Nostalgia for the Blizzard of 1975

I’ve experienced very odd waves of nostalgia lately (subject of a blog post in and of itself) and I had just such a wave today when I read about this day in Minnesota History.

1975: The blizzard from January 10 to 12 is the “most severe of the 20th Century,” according to newspaper accounts, setting a low barometric pressure record of 28.55 in Duluth. The blizzard causes thirty-four deaths and over $1.4 million in damages. A train is stuck at Willmar and some roads are closed for eleven days.


It’s amazing what I remember about that storm. I was in 7th grade, 12 years old. As I left Richfield East Junior High (no “middle school” for this boy – no sir!) that Friday afternoon, I was looking forward to the weekend and finishing a book about D-Day I war reading.

As I left school, it was raining. The rain soon switched to snow, and man did it snow. It made life as a paperboy difficult. This was one of the few times my Dad actually drove me on my Sunday morning paper route – in our black 1965 VW Bug.



Back in the day, children delivered papers – must have been before child-labor laws. I delivered the Minneapolis Star, the afternoon paper, Monday through Saturday, along with the Sunday morning Star-Tribune – hmm, was it called that back then? They combined the papers on Sunday, and there was no afternoon delivery. So I worked 7 days a week – amazing. They made the afternoon Star guys deliver the Sunday paper as well, to give the Minneapolis Tribune paper-boys (yes there were paper-girls too) a chance to sleep-in at least one day a week.



Speaking of the old Star (afternoon) vs. Tribune (morning) – that was, to me, a great dividing line between families. Did your family take the Star? If so your Dad probably worked some sort of manufacturing job that started early and ended in mid-afternoon, giving him time to read the paper. I recall all sorts of guys waiting for their paper every day. On the other hand you could have been one of those fancy-pants Tribune families (Republicans no doubt).

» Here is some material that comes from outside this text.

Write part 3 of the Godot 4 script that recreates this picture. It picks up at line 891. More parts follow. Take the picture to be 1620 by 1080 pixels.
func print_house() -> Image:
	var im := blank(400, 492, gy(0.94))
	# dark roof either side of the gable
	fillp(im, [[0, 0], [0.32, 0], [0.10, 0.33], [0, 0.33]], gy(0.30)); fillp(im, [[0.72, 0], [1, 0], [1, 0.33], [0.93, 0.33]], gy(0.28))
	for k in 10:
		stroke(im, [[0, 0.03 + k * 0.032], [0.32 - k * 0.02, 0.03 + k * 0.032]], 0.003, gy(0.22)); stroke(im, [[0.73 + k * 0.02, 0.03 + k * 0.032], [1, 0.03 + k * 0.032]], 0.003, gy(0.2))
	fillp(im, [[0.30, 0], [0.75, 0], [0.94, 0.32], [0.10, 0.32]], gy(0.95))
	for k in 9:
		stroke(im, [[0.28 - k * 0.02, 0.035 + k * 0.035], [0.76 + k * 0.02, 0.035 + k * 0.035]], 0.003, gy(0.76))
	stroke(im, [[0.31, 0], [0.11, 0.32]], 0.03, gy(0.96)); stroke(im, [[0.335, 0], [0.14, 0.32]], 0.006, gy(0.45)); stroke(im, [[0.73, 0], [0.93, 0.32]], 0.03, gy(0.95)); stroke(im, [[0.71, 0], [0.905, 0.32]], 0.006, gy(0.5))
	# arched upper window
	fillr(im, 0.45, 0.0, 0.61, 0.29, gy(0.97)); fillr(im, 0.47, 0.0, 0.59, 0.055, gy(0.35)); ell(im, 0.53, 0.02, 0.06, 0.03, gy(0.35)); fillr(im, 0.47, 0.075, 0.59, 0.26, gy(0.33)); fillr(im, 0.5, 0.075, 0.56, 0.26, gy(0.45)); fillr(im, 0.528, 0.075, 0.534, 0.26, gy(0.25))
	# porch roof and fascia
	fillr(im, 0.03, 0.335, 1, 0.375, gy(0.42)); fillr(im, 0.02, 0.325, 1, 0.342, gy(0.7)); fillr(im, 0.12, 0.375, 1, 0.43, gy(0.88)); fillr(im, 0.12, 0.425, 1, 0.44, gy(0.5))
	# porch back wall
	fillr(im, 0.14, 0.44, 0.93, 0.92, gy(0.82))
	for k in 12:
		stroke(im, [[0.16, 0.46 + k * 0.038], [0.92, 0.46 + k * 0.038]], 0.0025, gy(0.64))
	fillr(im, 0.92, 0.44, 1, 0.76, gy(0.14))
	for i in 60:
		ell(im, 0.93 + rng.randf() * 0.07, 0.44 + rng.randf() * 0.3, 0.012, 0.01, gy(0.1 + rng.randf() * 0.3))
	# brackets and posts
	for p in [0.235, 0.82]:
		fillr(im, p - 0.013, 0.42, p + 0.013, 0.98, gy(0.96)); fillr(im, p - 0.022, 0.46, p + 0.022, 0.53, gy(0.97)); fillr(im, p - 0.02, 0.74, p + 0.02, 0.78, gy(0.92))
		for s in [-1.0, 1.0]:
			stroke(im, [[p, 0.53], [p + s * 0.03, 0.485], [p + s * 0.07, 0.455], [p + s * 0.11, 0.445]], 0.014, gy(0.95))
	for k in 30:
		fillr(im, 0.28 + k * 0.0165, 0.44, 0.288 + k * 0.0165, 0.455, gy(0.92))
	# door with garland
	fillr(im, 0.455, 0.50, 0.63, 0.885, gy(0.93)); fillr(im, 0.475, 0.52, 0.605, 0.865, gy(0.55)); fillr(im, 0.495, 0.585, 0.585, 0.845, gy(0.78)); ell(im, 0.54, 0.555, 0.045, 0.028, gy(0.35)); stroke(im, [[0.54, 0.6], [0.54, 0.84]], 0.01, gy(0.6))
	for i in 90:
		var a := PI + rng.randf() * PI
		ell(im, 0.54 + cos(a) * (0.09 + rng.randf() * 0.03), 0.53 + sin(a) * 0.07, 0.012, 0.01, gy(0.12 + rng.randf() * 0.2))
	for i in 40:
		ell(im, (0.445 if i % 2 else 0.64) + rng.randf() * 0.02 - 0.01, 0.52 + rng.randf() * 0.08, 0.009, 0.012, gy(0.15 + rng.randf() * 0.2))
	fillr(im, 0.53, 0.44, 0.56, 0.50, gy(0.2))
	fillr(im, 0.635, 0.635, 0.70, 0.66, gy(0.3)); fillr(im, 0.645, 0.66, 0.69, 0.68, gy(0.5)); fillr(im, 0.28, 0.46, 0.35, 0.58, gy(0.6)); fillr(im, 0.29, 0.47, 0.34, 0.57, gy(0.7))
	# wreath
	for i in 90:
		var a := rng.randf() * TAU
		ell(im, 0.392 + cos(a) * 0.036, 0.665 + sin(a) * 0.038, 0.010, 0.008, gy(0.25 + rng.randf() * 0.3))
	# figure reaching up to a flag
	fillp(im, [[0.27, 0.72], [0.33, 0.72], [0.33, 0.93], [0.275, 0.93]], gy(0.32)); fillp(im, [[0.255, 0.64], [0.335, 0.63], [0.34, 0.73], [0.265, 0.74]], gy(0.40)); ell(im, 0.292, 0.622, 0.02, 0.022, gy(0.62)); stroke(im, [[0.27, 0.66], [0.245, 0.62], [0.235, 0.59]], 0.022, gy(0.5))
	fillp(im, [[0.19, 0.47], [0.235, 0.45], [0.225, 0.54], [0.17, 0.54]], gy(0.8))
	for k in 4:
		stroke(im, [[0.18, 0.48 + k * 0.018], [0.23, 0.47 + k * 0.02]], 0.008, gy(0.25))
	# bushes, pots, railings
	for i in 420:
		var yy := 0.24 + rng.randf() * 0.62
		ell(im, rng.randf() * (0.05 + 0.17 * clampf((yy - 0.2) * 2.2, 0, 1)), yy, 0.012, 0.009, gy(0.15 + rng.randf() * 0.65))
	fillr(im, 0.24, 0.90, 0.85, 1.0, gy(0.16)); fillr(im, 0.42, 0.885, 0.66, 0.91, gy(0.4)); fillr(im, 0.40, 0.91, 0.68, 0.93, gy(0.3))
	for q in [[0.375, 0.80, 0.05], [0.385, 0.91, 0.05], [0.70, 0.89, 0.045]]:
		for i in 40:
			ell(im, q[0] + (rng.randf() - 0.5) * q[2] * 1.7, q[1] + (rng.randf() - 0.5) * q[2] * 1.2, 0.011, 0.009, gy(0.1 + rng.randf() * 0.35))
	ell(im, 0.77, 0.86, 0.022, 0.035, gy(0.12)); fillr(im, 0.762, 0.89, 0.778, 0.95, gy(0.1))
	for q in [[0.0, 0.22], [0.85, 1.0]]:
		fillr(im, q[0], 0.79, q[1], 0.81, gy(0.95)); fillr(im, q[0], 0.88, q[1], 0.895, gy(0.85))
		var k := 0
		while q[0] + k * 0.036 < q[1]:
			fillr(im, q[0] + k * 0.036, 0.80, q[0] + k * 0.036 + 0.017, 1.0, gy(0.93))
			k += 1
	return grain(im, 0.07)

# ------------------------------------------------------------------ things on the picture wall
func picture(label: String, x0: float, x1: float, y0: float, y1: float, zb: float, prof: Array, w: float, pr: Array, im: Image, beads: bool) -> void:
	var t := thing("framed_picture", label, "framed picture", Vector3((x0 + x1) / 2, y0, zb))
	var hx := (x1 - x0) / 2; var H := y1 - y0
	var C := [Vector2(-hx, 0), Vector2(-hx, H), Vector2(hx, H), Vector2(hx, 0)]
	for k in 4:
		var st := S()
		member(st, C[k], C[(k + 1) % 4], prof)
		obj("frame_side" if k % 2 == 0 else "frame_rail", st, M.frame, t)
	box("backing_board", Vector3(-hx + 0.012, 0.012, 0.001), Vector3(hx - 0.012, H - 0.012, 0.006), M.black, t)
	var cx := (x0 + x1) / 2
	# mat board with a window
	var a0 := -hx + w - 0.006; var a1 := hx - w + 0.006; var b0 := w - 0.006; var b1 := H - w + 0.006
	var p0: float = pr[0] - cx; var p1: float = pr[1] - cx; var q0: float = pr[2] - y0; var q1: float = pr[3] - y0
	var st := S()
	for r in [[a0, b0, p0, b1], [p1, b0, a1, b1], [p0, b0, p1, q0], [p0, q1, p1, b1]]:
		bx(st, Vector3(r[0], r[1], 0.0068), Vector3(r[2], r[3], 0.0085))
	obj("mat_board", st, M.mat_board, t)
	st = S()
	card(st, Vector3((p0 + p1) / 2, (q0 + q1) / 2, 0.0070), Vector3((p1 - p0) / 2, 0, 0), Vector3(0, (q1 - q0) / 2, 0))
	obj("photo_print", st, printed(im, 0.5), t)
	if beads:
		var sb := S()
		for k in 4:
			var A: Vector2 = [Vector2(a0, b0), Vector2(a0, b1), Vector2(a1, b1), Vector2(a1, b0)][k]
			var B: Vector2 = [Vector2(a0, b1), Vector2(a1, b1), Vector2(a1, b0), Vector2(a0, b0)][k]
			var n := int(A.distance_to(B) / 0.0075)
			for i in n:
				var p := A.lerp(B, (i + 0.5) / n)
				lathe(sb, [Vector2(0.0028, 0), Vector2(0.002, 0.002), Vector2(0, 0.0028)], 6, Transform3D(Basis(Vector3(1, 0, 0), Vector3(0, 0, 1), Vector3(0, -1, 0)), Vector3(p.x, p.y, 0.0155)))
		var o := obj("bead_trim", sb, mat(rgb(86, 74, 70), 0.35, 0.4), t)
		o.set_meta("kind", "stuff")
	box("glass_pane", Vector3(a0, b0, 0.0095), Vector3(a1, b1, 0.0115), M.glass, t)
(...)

I believe I only had one friend whose family subscribed to the Tribune.

Further nostalgia: Growing up in the late 1960’s and early 1970s, I recall several other cultural divides in addition to the Star v. Tribune:

Evening News – CBS (Cronkite – our family), or NBC, or ABC.

Toothpaste – Crest (us) or Colgate (them) - - or were you raised by Pepsodent freaks?

Comments

crossons said…
The Hobbled in-laws were definitely a STAR family. Jake just worked all the time, so it didn't matter when the paper came! I was very upset when it switched to a morning paper, and now I cannot start my day without reading the paper.

We were a Colgate family, no tv news, and McDonald'd - not Burger King.
amy said…
Yes, I agree with the Hobbled wife. It was rough growing up in a STAR family, however, when you were in elementary school and had to bring in "current events". I was always a day behind in the news and that dumb Andrew kid always made fun of me. I couldn't remember if we were Colgate or Crest, but I think she's right. Did Burger King even exist when we were kids? What simple times we lived in then
whiteray said…
Hi - First of all, thanks for stopping by my blog earlier this year. Sorry about the nostalgia attack. We were a Star family. My dad taught at St. Cloud State and went off to work too early to read the morning paper (though I think he looked at the Tribune at work). Once I got to college and began to head toward journalism, I read both papers daily until the Star was absorbed. As to the Sunday paper before the merger, I think it was just the Minneapolis Tribune (and I recall a masthead way back with the name "Minneapolis Morning Tribune"). Also, it was Crest for us and - living in St. Cloud without a McDonald's until 1973 - we went to Val's, a local burger stand that's still in operation.
Helping my son look for pictures from the Minnesota Blizzard of 1975 for a school project, I found myself amused by your post. Out in the rural area (Cambridge, which is now suburban, but at the time was a farming community)--we got the St. Paul Pioneer Press by mail, one day late. My dad disliked the political tone of the MPLS papers (?!). Totally Crest in our house, and TV news was ALWAYS WCCO, except later (80+) when Channel 11 came out of obscurity. Cambridge, at that time, didn't have a McDs or BK, but we had an awesome A&W that served root beer in frosted mugs and had carhops (in MN!). Thanks for the memories.